◆ **Instructions to follow**:
Write out, word for word, every line from the first one through the line that holds "mb.add(v[-n:], [tuple(range(n))], m)", and nothing else; skip the pictures.

◆ **Provided data**:
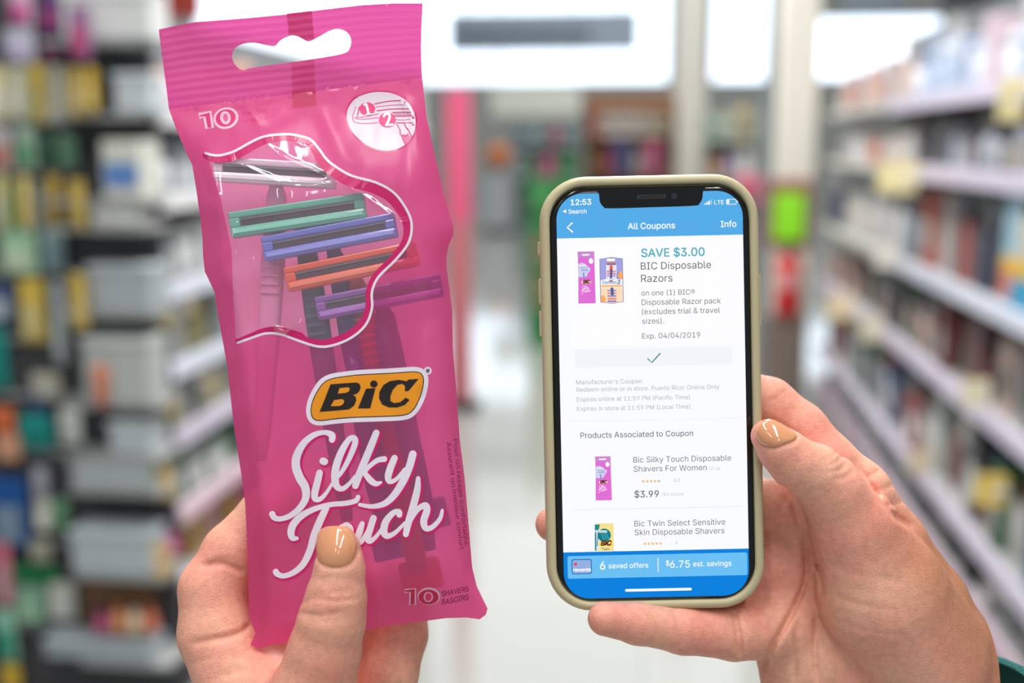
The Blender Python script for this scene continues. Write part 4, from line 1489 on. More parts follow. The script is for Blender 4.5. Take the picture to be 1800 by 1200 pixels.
def rr_loop(w, h, r, n=10, cx=0.0, cy=0.0):
    out = []
    r = max(r, 1e-5)
    for (sx, sy, a0) in ((1, 1, 0), (-1, 1, 90), (-1, -1, 180), (1, -1, 270)):
        for i in range(n + 1):
            a = math.radians(a0 + 90 * i / n)
            out.append((cx + sx * (w / 2 - r) + r * math.cos(a), cy + sy * (h / 2 - r) + r * math.sin(a)))
    return out


def loft(mb, w, h, r, prof, m, cap0=True, cap1=True, smooth=True):
    """stack rounded rectangles: prof = (inset, z)"""
    v, f = [], []
    n = None
    for ins, z in prof:
        lp = rr_loop(w - 2 * ins, h - 2 * ins, r - ins)
        n = len(lp)
        v += [(x, y, z) for x, y in lp]
    for j in range(len(prof) - 1):
        for i in range(n):
            f.append((j * n + i, j * n + (i + 1) % n, (j + 1) * n + (i + 1) % n, (j + 1) * n + i))
    mb.add(v, f, m, smooth)
    if cap0:
        mb.add(v[:n], [tuple(range(n))[::-1]], m)
    if cap1:
        mb.add(v[-n:], [tuple(range(n))], m)


CW, CH, CR = 385.5 * S, 767 * S, 80 * S
case_m = bpy.data.materials.new('case_olive')
case_m.use_nodes = True
b_ = case_m.node_tree.nodes['Principled BSDF']
b_.inputs['Base Color'].default_value = lin((204, 194, 158))
b_.inputs['Roughness'].default_value = .32
b_.inputs['Transmission Weight'].default_value = .12
b_.inputs['IOR'].default_value = 1.3
b_.inputs['Subsurface Weight'].default_value = .3
b_.inputs['Subsurface Radius'].default_value = (.004, .004, .002)
BLACK = mat('phone_black', (8, 9, 12), .12, spec=.5)
mm = .001
mb = MB()
loft(mb, CW, CH, CR, [(6 * mm, -11 * mm), (3 * mm, -10.9 * mm), (.9 * mm, -9.8 * mm), (.1 * mm, -7.5 * mm), (0, -4 * mm), (.2 * mm, -1 * mm), (.8 * mm, .3 * mm), (1.6 * mm, .9 * mm), (2.6 * mm, .95 * mm), (3.2 * mm, .6 * mm), (3.45 * mm, -.2 * mm), (3.5 * mm, -2.2 * mm)], case_m, True, False)
mb.build('case', phone)
BW, BH, BR = CW - 7 * mm, CH - 8.2 * mm, CR - 3.4 * mm
mb = MB()
loft(mb, BW, BH, BR, [(0.1 * mm, -8.0 * mm), (0, -1.6 * mm), (.1 * mm, -.5 * mm), (.5 * mm, -.1 * mm), (1.2 * mm, .08 * mm), (2.0 * mm, .1 * mm)], BLACK)
mb.build('body', phone)
for py0, py1, side, nm in ((424, 447, -1, 'mute_switch'), (489, 535, -1, 'volume_button'), (546, 592, -1, 'volume_button'), (481, 573, 1, 'side_button')):
    x, ya = U(PCX + side * 192, py0)
    _, yb = U(PCX + side * 192, py1)
    xs = side * CW / 2
    mb = MB().box((min(xs - side * .0008, xs + side * .0007), yb, -6.5 * mm), (max(xs - side * .0008, xs + side * .0007), ya, -2.5 * mm), case_m, .0005)
    mb.build(nm, phone)
x0 = CW / 2
mb = MB()
for py in (945, 955, 965, 975, 985):
    _, y = U(1346, py)
    mb.lathe([(.0006, 0), (.0007, .0003), (.0003, .0006)], mat('case_dot', (120, 110, 84), .4), 8, c=(0, 0, 0), ax='x')
    for i in range(len(mb.v) - 24, len(mb.v)):
        p = mb.v[i]
        mb.v[i] = (p[0] + x0 - .0001, p[1] + y, p[2] - .0035)
mb.build('case_vents', phone)

# display: one mesh that carries the whole screen page
UI = MB()
ZB = .14 * mm
LAY = [0]


def layer():
    LAY[0] += 1
    return ZB + LAY[0] * .0022 * mm


def ui_poly(loop, m, raw=False):
    z = layer()
    pts = loop if raw else [U(*p) for p in loop]
    V, T, C = tri_fill([pts], 0)
    T = T[:, ::-1]
    UI.add([(x, y, z) for x, y in V], T.tolist(), m)


def ui_rect(px0, py0, px1, py1, m, r=0.0):
    """aligned with the phone; heights given at the middle of its width"""
    c = U((px0 + px1) / 2, (py0 + py1) / 2)
    lp = rr_loop(abs(px1 - px0) * S, abs(py1 - py0) * S, r * S, 6 if r else 1, c[0], c[1])
    ui_poly(lp, m, True)


def ui_text(s, px, py, width, m, bold=0.0, shear=0.0):
    v, f = text2d(s, bold, shear)
    x0 = v[:, 0].min()
    k = width * S / (v[:, 0].max() - x0)
    a, b = U(px, py)
    z = layer()
    UI.add([(a + (x - x0) * k, b + y * k, z) for x, y in v], f, m)


def ui_line(pts, w, m):
    v, f = ribbon([(x, y, w) for x, y in pts])
    z = layer()
    UI.add([U(x, y) + (z,) for x, y in v], f, m)


def ui_star(cx, cy, r, m):
    ui_poly([(cx + (r if i % 2 == 0 else r * .45) * math.sin(math.pi * i / 5), cy - (r if i % 2 == 0 else r * .45) * math.cos(math.pi * i / 5)) for i in range(10)], m)


def E(*c):
    return emis('screen_%02x%02x%02x' % c, c)


SWH, SBL, SBL2, SBL3 = E(250, 251, 255), E(84, 172, 232), E(6, 128, 222), E(108, 192, 244)
UIW = E(255, 255, 255)
G1, G2, G3, G4 = E(84, 88, 100), E(108, 112, 124), E(172, 176, 190), E(196, 200, 212)
# screen base: rounded panel, page, bars
a, c = U(981.5, 343), U(1316, 1045)
SW, SH = 326.5 * S, 712 * S
scx, scy = U(1147.8, 694.5)
base_loop = rr_loop(SW, SH, 46 * S, 12, scx, scy)
ui_poly(base_loop, SWH, True)
xl, xr_ = scx - SW / 2, scx + SW / 2


def clip_band(y_top, y_bot, m):
    lp = []
    for x, y in base_loop:
        lp.append((x, min(max(y, y_bot), y_top)))
    # drop repeats
    out = []
    for p in lp:
        if not out or abs(p[0] - out[-1][0]) + abs(p[1] - out[-1][1]) > 1e-7:
            out.append(p)
    ui_poly(out, m, True)


clip_band(1, U(1147, 416)[1], SBL)
clip_band(U(1150, 968)[1], -1, SBL2)
# status bar
ui_text('12:53', 1003, 361, 36, UIW, .018)
ui_poly([(988.5, 372), (995, 368.5), (995, 375.5)], UIW)
ui_text('Search', 999, 376, 32, UIW, .012)
ui_line([(1005, 392.5), (997, 400.5), (1006, 408)], 2.6, UIW)
ui_text('All Coupons', 1103, 403.3, 83, UIW, .012)
ui_text('Info', 1266, 399.5, 27.5, UIW, .012)
for i in range(4):
    ui_rect(1237 + i * 3.6, 360.5 - 2.6 - i * 2.2 - i * .08, 1239.6 + i * 3.6, 360.5 - i * .08, UIW if i < 3 else E(150, 205, 242), .6)
ui_text('LTE', 1254.5, 360, 16.5, UIW, .008)
ui_rect(1275, 350.3, 1293.5, 360.2, UIW, 3)
ui_rect(1276, 351.3, 1292.5, 359.2, SBL, 2.2)
ui_rect(1276.6, 351.9, 1280.6, 358.7, UIW, 1.4)
ui_rect(1294.5, 353.4, 1296, 356.6, UIW, .7)
# coupon card
ui_rect(1001, 424, 1303, 606, E(253, 253, 255), 3)
ui_text('SAVE $3.00', 1126.5, 452, 111.5, E(70, 172, 196), .014)
ui_text('BIC Disposable', 1126, 474, 123, G1)
ui_text('Razors', 1126.5, 496, 55, G1)
ui_text('on one (1) BIC\u00ae', 1127, 519.5, 94, G2)
ui_text('Disposable Razor pack', 1127.5, 536, 139, G2)
ui_text('(excludes trial & travel', 1128, 552.5, 137, G2)
ui_text('sizes).', 1128.5, 569, 38.5, G2)
ui_text('Exp. 04/04/2019', 1128.5, 595, 102, G2)
ui_rect(1010.5, 611, 1286.5, 643, E(243, 245, 250), 3)
ui_line([(1138.5, 630.5), (1145.5, 637), (1160, 621)], 2.1, E(20, 140, 104))
ui_text("Manufacturer's Coupon", 1013, 675.5, 115, G3)
ui_text('Redeem online or in store. Puerto Rico: Online Only', 1013.5, 688.5, 251, G3)
ui_text('Expires online at 11:59 PM (Pacific Time)', 1014, 705.5, 198.5, G3)
ui_text('Expires in store at 11:59 PM (Local Time)', 1014.5, 722, 199, G3)
ui_rect(1004, 737, 1305, 738.5, E(242, 244, 250))
ui_text('Products Associated to Coupon', 1020.5, 770, 198, E(60, 62, 74))
ui_text('Bic Silky Touch Disposable', 1113.5, 813, 172, G2)
ui_text('Shavers For Women', 1114, 829, 128.5, G2)
ui_text('10 ea', 1247, 826, 19, G4)
for i in range(5):
    ui_star(1131 + i * 6.9, 846 - i * .15, 3.4, E(240, 190, 130) if i < 4 else E(180, 190, 205))
ui_text('62', 1184.5, 847, 10.5, G4)
ui_text('$3.99', 1115.5, 874.5, 43, E(66, 68, 88), .004)
ui_text('($0.40/ea)', 1164.5, 871.5, 37.5, G4)
ui_rect(1008, 892.5, 1305, 893.7, E(232, 234, 240))
ui_text('Bic Twin Select Sensitive', 1115.5, 925.5, 160, G2)
ui_text('Skin Disposable Shavers', 1116, 941, 158, G2)
for i in range(5):
    ui_star(1134 + i * 6.9, 956 - i * .15, 3.4, E(240, 190, 130))
ui_text('4', 1187, 957, 5, G4)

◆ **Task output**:
The Blender Python script for this scene continues. Write part 4, from line 1489 on. More parts follow. The script is for Blender 4.5. Take the picture to be 1800 by 1200 pixels.
def rr_loop(w, h, r, n=10, cx=0.0, cy=0.0):
    out = []
    r = max(r, 1e-5)
    for (sx, sy, a0) in ((1, 1, 0), (-1, 1, 90), (-1, -1, 180), (1, -1, 270)):
        for i in range(n + 1):
            a = math.radians(a0 + 90 * i / n)
            out.append((cx + sx * (w / 2 - r) + r * math.cos(a), cy + sy * (h / 2 - r) + r * math.sin(a)))
    return out


def loft(mb, w, h, r, prof, m, cap0=True, cap1=True, smooth=True):
    """stack rounded rectangles: prof = (inset, z)"""
    v, f = [], []
    n = None
    for ins, z in prof:
        lp = rr_loop(w - 2 * ins, h - 2 * ins, r - ins)
        n = len(lp)
        v += [(x, y, z) for x, y in lp]
    for j in range(len(prof) - 1):
        for i in range(n):
            f.append((j * n + i, j * n + (i + 1) % n, (j + 1) * n + (i + 1) % n, (j + 1) * n + i))
    mb.add(v, f, m, smooth)
    if cap0:
        mb.add(v[:n], [tuple(range(n))[::-1]], m)
    if cap1:
        mb.add(v[-n:], [tuple(range(n))], m)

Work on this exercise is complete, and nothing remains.